Russian Orthodox Church & Alaska

Akhiok Russian Orthodox Church

Akhiok Russian Orthodox Church is still used today. The setting for this beautiful structure is adjacent to a cemetery and overlooks Akhiok Bay (essentially the Northern Pacific Ocean) to the East. The sunrise through the cloudy skies and humidity makes for beautify lighting and a setting that anyone would be at peace resting or worshiping in I would think.

Walking through the church that morning, it was quiet and cold. I thought maybe it would feel eerie for some reason, but it didn’t at all – just was an old building and seemed somewhat forgotten about even though it is still in use. It was peaceful and ornate as I think the pictures convey.

The magpie atop the cross makes a nice touch

View standing next to the church facing east. The ledge just ahead drops off via a rocky cliff to the Akhiok Bay beach.

Russian Orthodox Church History in Alaska

In the first part of the 18th century, Russian explorers and traders began their emigration from Siberia to Alaska bringing with them their Orthodox faith and Christian doctrine where they offered and imposed their beliefs to and on the Native people. Their aim was to teach about the church and serve as missionaries to the Alaskan Natives. As early as 1763, there were baptisms of groups of Aleuts on Umnak Island (in the mid/western portion of the Aleutian chain/islands), spreading later to Kodiak Island with the first formal Orthodox Christian Mission arriving to Kodiak Island in September of 1794. In 1794, the Russian Tsarina (a female autocratic ruler) granted the missionaries’ pleas to establish a mission in Alaska. The initial mission created was comprised of two novices and eight monks along with ten Alaskan natives who had been brought to Russia by one of the missionaries (Grigorii Shelikov) in 1786.

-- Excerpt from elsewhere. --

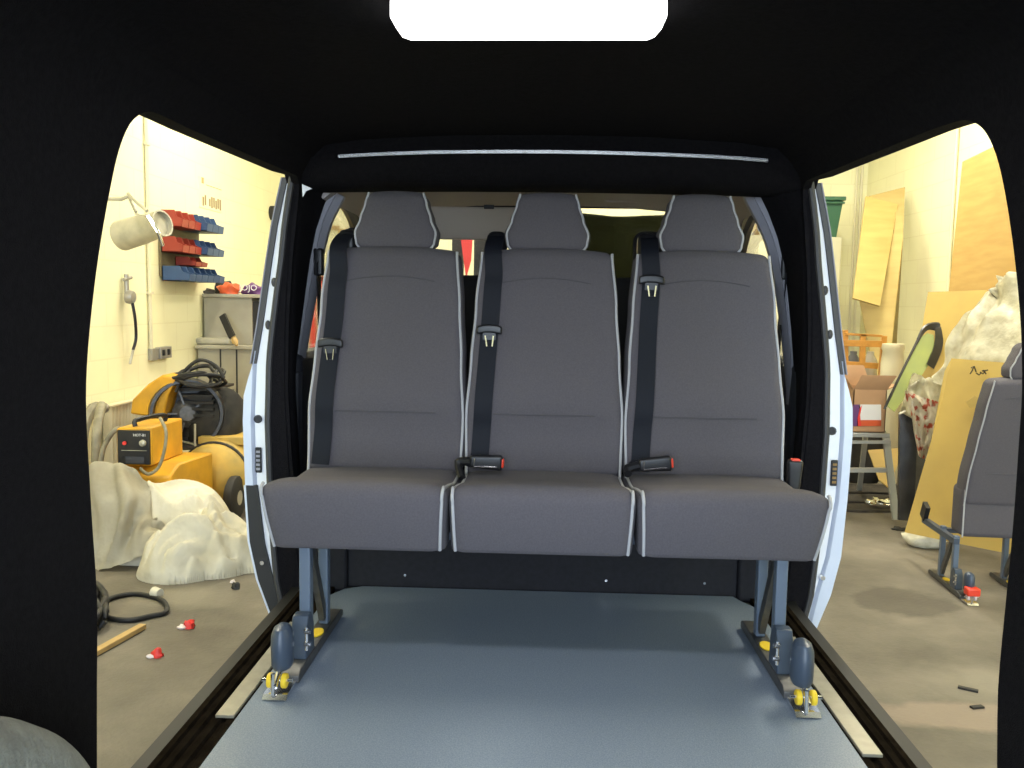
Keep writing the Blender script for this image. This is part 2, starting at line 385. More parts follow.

The Russian Orthodox missionaries made a significant impact on Alaskan Native populations resulting in many practicing the Orthodox Christian faith then and today. The Mission – called the Valaam Mission – was created under the order of Empress Catherine. There were detailed instructions set forth to guide the missionary work consisting of 34 main points. It is beyond the content of this blog to go deeper into to this aspect of its creation, but the history is rich and interesting, and I encourage those who are not asleep yet from reading this, to delve further.

The Valaam Mission left Saint Petersburg on Christmas day in 1793 and arrived in Kodiak September 24th, 1794 where they constructed the first Orthodox church in America named, the Resurrection of Our Lord. The mission discovered hundreds of Kodiak Native Americans who were educated on the fundamentals of the Orthodox Faith and were subsequently baptized and more churches were established extending from Kodiak Island initially, spreading to the surrounding islands and into mainland Alaksa. In just 3 years, hundreds of Natives on Kodiak Island alone were baptized. This is a most impressive culture shift in such a short period of time! The zealousness of the first Russian Orthodox missionaries is well documented with >12,000 new members and churches erected in EVERY Christianized settlement! In 1798, Archimandrite Joasaph returned to Siberia where he was consecrated the Bishop of Kodiak and the first Bishop for America. He later died in a shipwreck off Kodiak Island in 1799.

As expected, the initial confrontation of Native Alaskans and Russians was at times bloody, but relations between the Alaskan natives and Orthodox priests generally became more harmonious and mutually beneficial with the missionaries teaching the natives not only religious and spiritual topics, but practical skills and subjects including mathematics, agriculture, carpentry and animal husbandry.

As with most missions, the primary goal is spreading of the beliefs of the said religion and religious conversion. Similarly, the central goal of the Alaska mission was to convert Native Alaskans to Orthodox Christianity. Education and “pacification” of Alaskan Natives were adjuncts to this goal.

In 1867, when Alaska was sold by Russia to the United States, there was a change in the clergy status of the American Orthodox Mission – they became foreigners to the new government where some then became US citizens and foreigners to their mother country, Russia. Despite the radical changes brought by American culture, the deep impression of Russia and the Russian Orthodox church remains evident throughout Alaska.

Today, the American Mission is reduced to half of its original members.